In the seventies a new group of young poets began to raise voices of protest. They were Samir Tanti, Sananta Tanti, Juan Puzari, Jatindra Kumar Borgohain and a few others. In social commitment they were like Nalinidhar Bhattacharyya, Robindra Bora, Robindra Sarkar, Amalendu Guha, Aboni Chakravorty and the like but they were careful about the technique of writing poetry. To a great extent their technique was also an extension of symbolism and imagism but they read progressive poetry of different countries of the world. They no longer made Eliot, Pound or Baudelaire their ideal. Corruption in public life, unemployment, poverty, hunger and frustrations became themes of poetry and the poets, especially Samir and Sananta expressed anger and protest. A large number of little magazines were brought out from different quarters of the state and the number of poets also rapidly increased.
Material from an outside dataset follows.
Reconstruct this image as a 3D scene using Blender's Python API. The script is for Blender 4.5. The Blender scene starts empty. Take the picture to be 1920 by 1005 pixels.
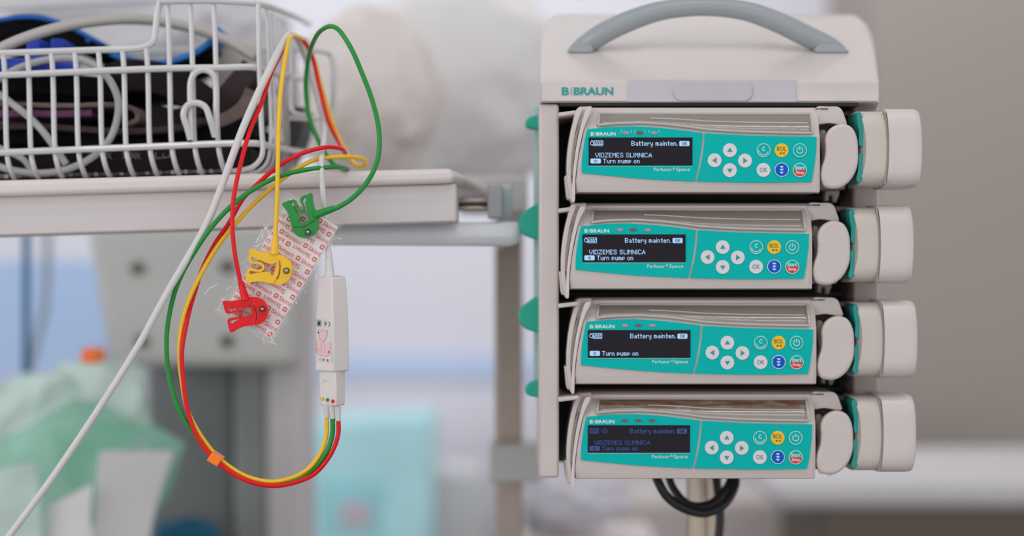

The new poets of the eighties and nineties have added to the variety in Assamese poetry by picking up symbols and images from the mosaic of ethnic cultures. Samir and Sananta Tanti have articulated the misery of tea tribes with a force that draws attention, Jiban Narah, Gangamohan Mili, Anil Panging and a few others have brought into poetry situations of the suffering of the ethnic communities as well as the distinctive features of their cultural life. Jiban Narah brought into poetry fresh new sights, smells, and sounds from the countryside.

Recasting the age-old ballads, the young poets today have intended to make their poems dramatic, condensed and impersonal. Some young poets, at least, have realised the value of the impersonality of the ballads. This also helps poetry to move towards simplicity.

The most popular young poet today is Nilim Kumar and his usual technique is to make the familiar thing strange. Nagen Saikia?s Mitbhash is a short poem of extreme emotional intensity. In explicit or in inchoate form, the young poets today have voiced protests against injustice, searched for purpose and meaning of life, re-examined values and explored the possibilities of integrating a fragmented life and society.